Perforated Acrylic Sheet: The Material You Didn't Know You Needed
Perforated acrylic sheet is an odd one in this lineup. It's not structural fencing; it's more for windbreaks, privacy screens, or decorative panels on a fence line. But it solves a specific problem: reducing wind load while maintaining visibility.
The key spec here is open area percentage. A 40% open area means 60% of the material is solid. That's good for wind reduction while still allowing airflow. The holes are usually 1/8-inch diameter on 3/16-inch centers. I've seen spec sheets that say "about 40%"—that's not specific enough. You want an exact percentage, verified by the manufacturer.
Acrylic itself is UV-resistant, but not all acrylic is equal. Cast acrylic has better clarity and UV stability than extruded acrylic. The difference? Cast lasts about 5-7 years before yellowing in direct sun; extruded starts showing yellow in 2-3 years.
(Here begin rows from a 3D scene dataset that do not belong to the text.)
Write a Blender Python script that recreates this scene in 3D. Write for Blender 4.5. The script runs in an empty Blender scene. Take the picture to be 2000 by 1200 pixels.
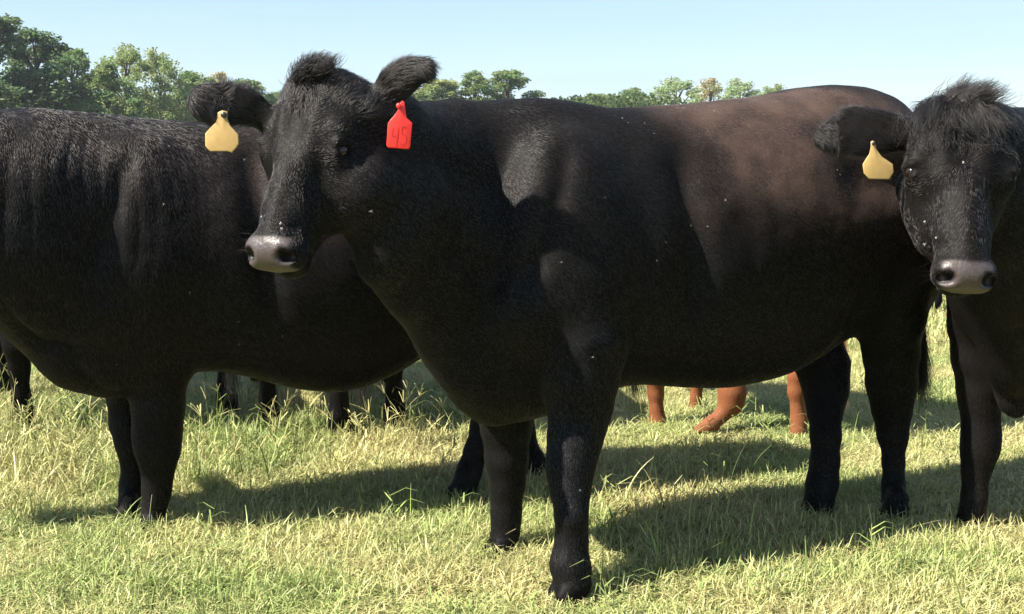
import bpy, math, random
import numpy as np
from mathutils import Vector, Matrix

SC = bpy.context.scene
COL = SC.collection
RNG = np.random.default_rng(7)
random.seed(7)
R = math.radians

# ------------------------------------------------------------------ camera
F = 2600.0                     # focal length in pixels of the 2000 px wide photograph
CAMZ = 1.2
TILT = math.atan(300 / F)      # horizon at row 300
cam_d = bpy.data.cameras.new('camera')
cam = bpy.data.objects.new('camera', cam_d)
COL.objects.link(cam)
cam_d.sensor_width = 36
cam_d.lens = F / 2000 * 36
cam_d.clip_start = 0.05
cam_d.clip_end = 3000
cam.location = (0, 0, CAMZ)
cam.rotation_euler = (math.pi / 2 - TILT, 0, 0)
SC.camera = cam

# ------------------------------------------------------------------ sun and sky
SUN_DIR = Vector((0.92, 0.39, -1.0)).normalized()      # direction the light travels
elev = math.asin(-SUN_DIR.z)
azim = math.atan2(-SUN_DIR.x, -SUN_DIR.y)              # from +Y clockwise
sun_d = bpy.data.lights.new('sun', 'SUN')
sun_d.energy = 5.0
sun_d.angle = R(0.55)
sun_d.color = (1.0, 0.94, 0.84)
sun = bpy.data.objects.new('sun', sun_d)
sun.rotation_euler = SUN_DIR.to_track_quat('-Z', 'Y').to_euler()
sun.location = (-20, -4, 20)
COL.objects.link(sun)

world = bpy.data.worlds.new('World')
SC.world = world
world.use_nodes = True
wn, wl = world.node_tree.nodes, world.node_tree.links
wn.clear()
sky = wn.new('ShaderNodeTexSky')
sky.sky_type = 'NISHITA'
sky.sun_disc = False
sky.sun_elevation = elev
sky.sun_rotation = azim
sky.air_density = 1.0
sky.dust_density = 0.15
sky.ozone_density = 3.2
bg = wn.new('ShaderNodeBackground')
bg.inputs['Strength'].default_value = 0.050
wo = wn.new('ShaderNodeOutputWorld')
# thin high cloud, laid out by sky direction
tc = wn.new('ShaderNodeTexCoord')
mp = wn.new('ShaderNodeMapping')
mp.inputs['Scale'].default_value = (1.2, 1.2, 14)
mp.inputs['Rotation'].default_value = (0, R(4), 0)
nz = wn.new('ShaderNodeTexNoise')
nz.inputs['Scale'].default_value = 2.2
nz.inputs['Detail'].default_value = 7
nz.inputs['Roughness'].default_value = 0.55
rp = wn.new('ShaderNodeMapRange')
rp.inputs['From Min'].default_value = 0.44
rp.inputs['From Max'].default_value = 0.72
rp.inputs['To Min'].default_value = 0.30
rp.inputs['To Max'].default_value = 0.9
mx = wn.new('ShaderNodeMix'); mx.data_type = 'RGBA'
mx.inputs[7].default_value = (4.1, 5.45, 6.9, 1)
wl.new(tc.outputs['Generated'], mp.inputs['Vector'])
wl.new(mp.outputs['Vector'], nz.inputs['Vector'])
wl.new(nz.outputs['Fac'], rp.inputs['Value'])
wl.new(rp.outputs['Result'], mx.inputs[0])
wl.new(sky.outputs['Color'], mx.inputs[6])
wl.new(mx.outputs[2], bg.inputs['Color'])
wl.new(bg.outputs['Background'], wo.inputs['Surface'])

SC.view_settings.view_transform = 'Standard'
SC.view_settings.look = 'None'
SC.view_settings.exposure = 1.72
SC.view_settings.gamma = 1
SC.render.engine = 'CYCLES'
SC.cycles.max_bounces = 6
SC.cycles.diffuse_bounces = 2
SC.cycles.glossy_bounces = 2
SC.cycles.transmission_bounces = 4
SC.cycles.transparent_max_bounces = 4

# ------------------------------------------------------------------ helpers
def ray(px, py):
    v = (600 - py) / F
    return np.array([(px - 1000) / F, math.cos(TILT) + v * math.sin(TILT), v * math.cos(TILT) - math.sin(TILT)])
def P(px, py, Y):
    d = ray(px, py)
    return d * (Y / d[1]) + np.array([0, 0, CAMZ])
def G(px, py, z=0.0):
    d = ray(px, py)
    return d * ((z - CAMZ) / d[2]) + np.array([0, 0, CAMZ])

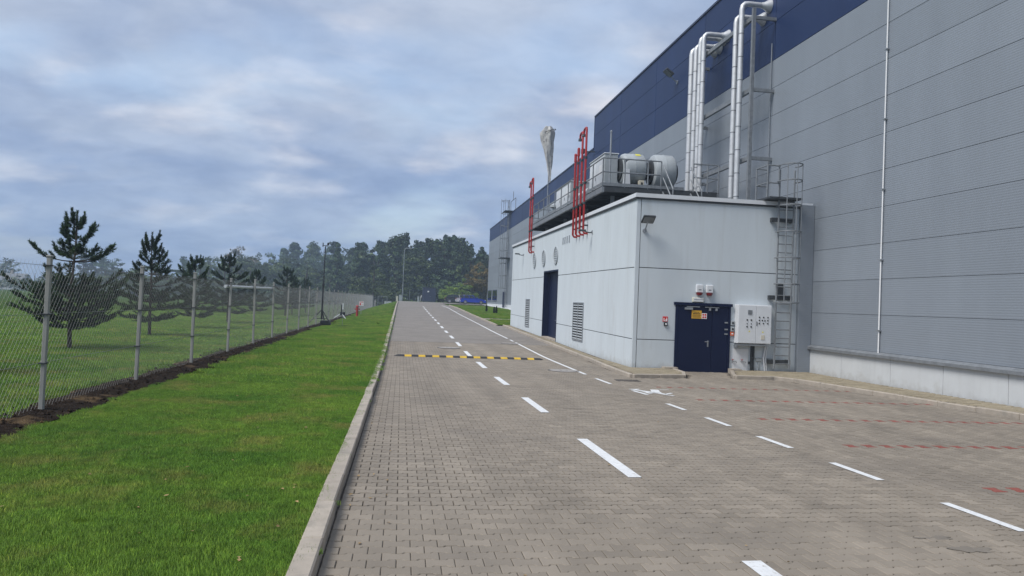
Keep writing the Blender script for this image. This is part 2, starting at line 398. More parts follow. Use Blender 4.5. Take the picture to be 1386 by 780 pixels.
def np_mesh(name, V, F, mats, tone=None, smooth=False):
    """V n x 3, F m x k (all faces k-gons)"""
    V = np.asarray(V, np.float32); F = np.asarray(F, np.int32); m, k = F.shape
    me = bpy.data.meshes.new(name); me.vertices.add(len(V)); me.vertices.foreach_set('co', V.ravel())
    me.loops.add(m*k); me.loops.foreach_set('vertex_index', F.ravel())
    me.polygons.add(m); me.polygons.foreach_set('loop_start', np.arange(0, m*k, k, dtype=np.int32))
    me.polygons.foreach_set('use_smooth', np.full(m, bool(smooth)))
    me.update(calc_edges=True)
    if tone is not None:
        a = me.attributes.new('tone', 'FLOAT', 'POINT'); a.data.foreach_set('value', np.asarray(tone, np.float32))
    for q in (mats if isinstance(mats, (list, tuple)) else [mats]): me.materials.append(q)
    return me
def put(name, me, parent=None, loc=(0, 0, 0), **kw):
    ob = link(bpy.data.objects.new(name, me)); ob.parent = parent; ob.location = loc
    ORG[ob.name] = Vector(loc) if parent is None else ORG[parent.name]
    return tag(ob, **kw)
KIDS = {}
def copy_tree(o, parent=None):
    c = o.copy(); link(c)
    if parent is not None: c.parent = parent
    for ch in [x for x in bpy.data.objects if x.parent == o]: copy_tree(ch, c)
    return c

# ------------------------------------------------------------------ terrain
_y = np.arange(-80, 1600, .5)
_k = np.interp(_y, [-80, 0, 5, 20, 27, 35, 43, 50, 68, 85, 100, 120, 140, 1600], [.07, .07, 0, -.20, -.20, -.05, .06, .20, .52, .90, 1.06, 1.27, 1.40, 1.45])
_w = np.exp(-np.linspace(-2, 2, 13)**2); _w /= _w.sum()
_k = np.concatenate([_k[:6], np.convolve(_k, _w, 'valid'), _k[-6:]])
def zt(x, y):
    w = np.clip((np.asarray(x, float)+4.95)/4.45, 0, 1)
    return np.interp(y, _y, _k)*w
def zf(x, y): return float(zt(x, y))

def sheet(name, xs, ys, dz, m, kind=None, parent=None, jitter=0, **kw):
    xs = np.asarray(xs, float); ys = np.asarray(ys, float); X, Y = np.meshgrid(xs, ys)
    Z = zt(X, Y) + (dz(X, Y) if callable(dz) else dz)
    n, k = Y.shape; I = np.arange(n*k).reshape(n, k)
    F = np.stack([I[:-1, :-1], I[:-1, 1:], I[1:, 1:], I[1:, :-1]], -1).reshape(-1, 4)
    return put(name, np_mesh(name, np.stack([X, Y, Z], -1).reshape(-1, 3), F, m, smooth=True), parent, kind=kind, **kw)
rng = np.random.default_rng(7); rnd = random.Random(11)

gx = np.concatenate([-np.geomspace(1100, 60, 14), np.linspace(-50, 50, 41), np.geomspace(60, 1100, 14)])
gy = np.concatenate([np.linspace(-80, 0, 9), np.linspace(4, 160, 79), np.geomspace(175, 1500, 20)])
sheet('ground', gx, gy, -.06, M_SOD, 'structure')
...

Cost difference is maybe 20%.
If I remember correctly, the standard tolerance for hole placement in perforated acrylic is ±0.01 inches. Don't quote me on that exact figure, but it's in the manufacturer's documentation. Verify it before ordering.
Where to Go From Here
Let me be clear: I'm not a fencing expert. I'm a quality inspector who applied the same principles I use for industrial packaging to these products. The vendor who said "we don't make poultry fencing specifically" earned my trust—they recommended four specialists. The vendor who claimed they could do "everything from steel drums to decorative fencing" got a hard pass.
Here's what I'd do:
- For poultry fencing and agricultural net: focus on mesh consistency and galvanization type. Hot-dip or bust.
- For anti-climb mesh: prioritize mesh design over total height. Welded over woven for security.
- For decorative chain link: use standard galvanized unless it's customer-facing. Specify coating UV resistance if you must.
- For perforated acrylic: get exact open-area percentage. Cast vs. extruded matters for longevity.
And if a vendor tells you "we're the best at everything" when it comes to fencing products? Take it from someone who's been burned: that's not a strength. That's a warning.